The court ruled that the recall petition had to be signed by 25 percent of the voters who actually cast their ballots in the 2007 election in which the council members were elected.

Those seeking to oust Strickland and Travis argued that the recall petition required only 25 percent of registered voters.

The recall petitions were presented to the Secretary of State Ross Miller to force a recall election. But Miller and Attorney General Catherine Cortez Masto both said the petitions had to contain the signatures of 25 percent of those who actually voted in the 2007 election.

In May 2009, Senate Bill 156 passed unanimously in the state Senate and Assembly and clarified that any registered voter in the district the elected official represents may sign a recall petition.

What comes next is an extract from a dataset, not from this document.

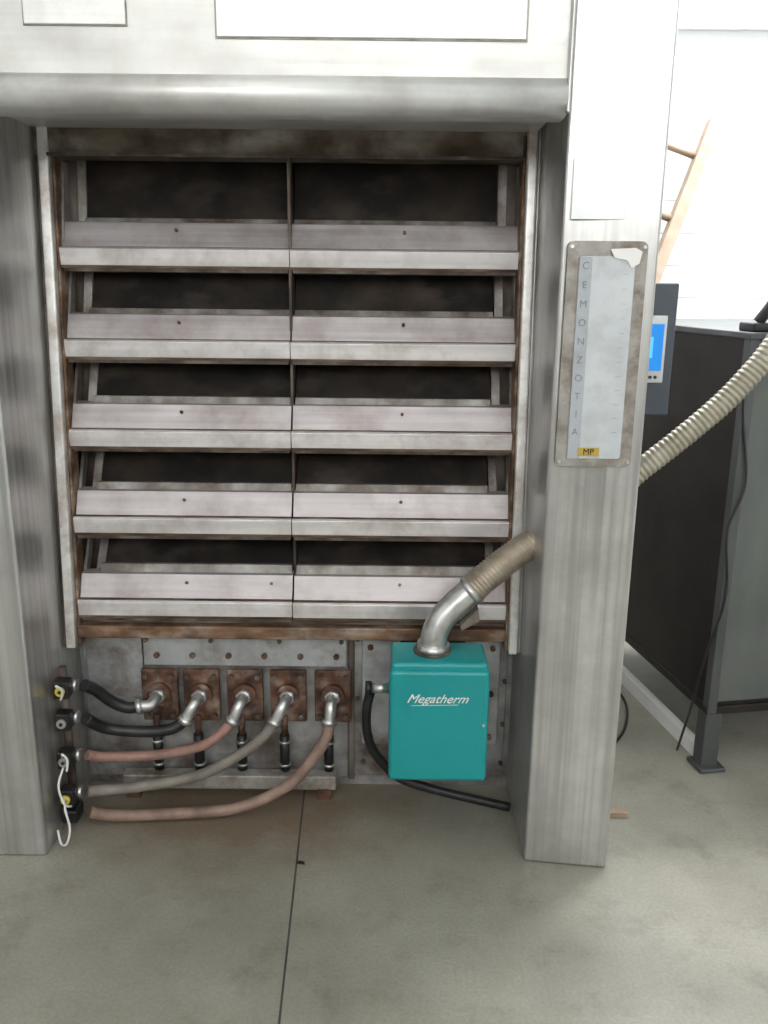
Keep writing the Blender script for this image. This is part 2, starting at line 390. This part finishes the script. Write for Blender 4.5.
n=0
for x in [-.66+.105*i for i in range(6)]:
    cyl('bolt_%d'%n,(x,2.352,.44),(x,2.343,.44),.009,RUST,ov,6); n+=1
for x in [-.69,-.50,-.30,-.12]:
    cyl('bolt_%d'%n,(x,2.352,.487),(x,2.344,.487),.007,GRIME,ov,6); n+=1
for x,z in [(.362,.49),(.362,.36),(.362,.22),(.362,.09),(-.055,.09),(-.073,.49),(-.073,.3)]:
    cyl('bolt_%d'%n,(x,2.368,z),(x,2.358,z),.007,GRIME,ov,6); n+=1
box('burner_flange_plate', -.06,.345,2.345,2.368,.16,.50, GALVC, ov, bevel=.004)
for x,z in [(-.035,.475),(-.035,.33),(-.035,.19),(.32,.475),(.32,.33),(.32,.19),(.14,.475)]:
    cyl('bolt_%d'%n,(x,2.345,z),(x,2.336,z),.009,RUST,ov,6); n+=1

def pf(x): return 2.02-(x-.386)/.214*.02
lab = group('oven_rating_label',(.48,2.0,1.63))
box('plate',.402,.566,pf(.402)-.009,pf(.566)+.004,1.637,1.765,LABELG,lab,bevel=.003)
ye=pf(.402)-.0105
box('strip_top',.404,.564,ye,ye+.003,1.754,1.761,LABELF,lab)
box('strip_bottom',.404,.564,ye,ye+.003,1.643,1.647,LABELF,lab)
box('strip_left',.404,.4065,ye,ye+.003,1.647,1.754,LABELF,lab)
box('strip_right',.5615,.564,ye,ye+.003,1.647,1.754,LABELF,lab)
text('print','RB',.014,(.428,ye,1.742),LABELF,lab)
sc = group('oven_scale_panel',(.48,2.0,1.09))
def rrect(name,x0,x1,z0,z1,y0,y1,r,mat,parent):
    pts=[]
    for cx,cz,a0 in ((x1-r,z1-r,0),(x0+r,z1-r,90),(x0+r,z0+r,180),(x1-r,z0+r,270)):
        for k in range(6):
            a=math.radians(a0+90*k/5); pts.append((cx+r*math.cos(a),cz+r*math.sin(a)))
    n=len(pts); v=[(x,y0,z) for x,z in pts]+[(x,y1,z) for x,z in pts]
    f=[tuple(range(n))[::-1],tuple(range(n,2*n))]+[(i,(i+1)%n,n+(i+1)%n,n+i) for i in range(n)]
    o=mesh(name,v,f,mat,parent); fixn(o); return o
rrect('frame',.398,.574,1.088,1.592,1.994,2.012,.014,LABELF,sc)
rrect('face',.424,.547,1.108,1.560,1.990,1.998,.006,LABELW,sc)
box('letter_column',.424,.452,1.9885,1.991,1.108,1.558,mix_noise('label_column',[(.34,.37,.40),(.44,.47,.50)],(6,6,6),rough=.5,stain=(.25,.26,.26),stain_amt=.6,stain_scale=12),sc)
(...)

But Miller said he was sticking with his original interpretation of the law for the Boulder City recall petition because it took place before the new law was enacted. The petitioners disagreed with the ruling and filed a lawsuit to overturn the decision.

District Judge Todd Russell issued a summary judgment allowing the recall to proceed.

The state Supreme Court, in a unanimous decision written by Justice Kristina Pickering, reversed Russell.

“While all registered voters can vote in a special recall election, only voters who voted at the relevant baseline election can qualify a recall petition and it takes 25 percent of them for a special election to be called,” the court’s ruling said.

Pickering said it may be more difficult to get the signatures of those who actually voted in the prior election.

But the decision said allowing a recall with 25 percent of all registered voters “would make a low-turnout election readily subject to a do-over at the behest of those who simply stayed home and didn’t bother to vote.”

“Allowing citizens who did not vote to call for a do-over arguably disenfranchises those voters who participated in selecting the official,” the court said.

Strickland argued this same point before the court in April.

Chandler said he was pleased with the reversal. “We felt confident, and that’s why we went ahead with an appeal,” Chandler said.

Proponents of the recall cited the Senate bill to back up their interpretation that the signature of any registered voter counted.

Matt Griffin, deputy of elections at the Secretary of State’s Office, said the court’s ruling has made the bill unenforceable.

“The court has spoken and we’ll enforce the decision of the (Nevada) Supreme Court,” he said.

It is unknown if the petitioners will file an appeal with the United States Supreme Court.